Another independent director, Mr Ricky Sim, was Managing Director of Chesterton Suntec International Property Consultants. A November 2017 Business Times report mentioned that he was the non-executive chairman of RHT Chestertons.

Can the continuing sponsor, RHT Capital, which is part of the RHT group, objectively advise on the suitability of directors on Metech’s board when two of the independent directors have relationships with its affiliates? Can it be perceived to be able to objectively investigate and consider the suitability of the two directors who have relationships with its affiliate?

Appendix 2D on Sponsor Independence under the Catalist rules states” “No partner, director, employee of a sponsor or associate of any such partner, director or employee may hold the position of a director of a sponsored issuer”. Is RHT Capital interpreting this rule strictly in accordance with the letter and therefore does not consider directors who sit on the boards of its affiliates? If they only follow the letter of the rules, how can we expect the companies they supervise to follow spirit?
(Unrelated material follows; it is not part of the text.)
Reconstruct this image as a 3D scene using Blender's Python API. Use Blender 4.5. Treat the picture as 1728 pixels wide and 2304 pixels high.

The controlling shareholder, Chairman and CEO of Metech is Mr Simon Eng. Pursuant to Rule 720(5) of the Catalist Rules, Metech is required to set out in the annual report the information specified in Appendix F of the Catalist Rules for the retiring directors who are seeking re-appointment. Mr Eng retired and was re-elected at the October 2019 AGM and therefore information about him was set out from pages 16 to 20 of Metech’s annual report for the year ended June 30, 2019.

On page 20 under “Response to questions (a) to (f) under Appendix 7F of the Catalist Rules”, it says “Negative confirmation”. Item (f) in Appendix 7F states: “Whether he has been the subject of any current or past investigation or disciplinary proceedings, or has been reprimanded or issued any warning, by the Monetary Authority of Singapore or any other regulatory authority, exchange, professional body or government agency, whether in Singapore or elsewhere?”

How can the company say “Negative confirmation” when Mr Eng had been reprimanded only back in October 2015 at Advanced SCT (now called Citicode) as can be seen from this announcement: https://links.sgx.com/FileOpen/20151030_SGX_reprimands_Advance_SCT_chairman_and_CEO_and_non_exec_director.ashx?App=Announcement&FileID=375894

Will this be yet another “inadvertent omission” that SGX Regco will let pass with just a clarification? This is just the latest of the incorrect disclosures in our so-called disclosure-based regime.

With the questions surrounding the board and the continuing sponsor, investors in Metech should certainly follow developments closely and with caution.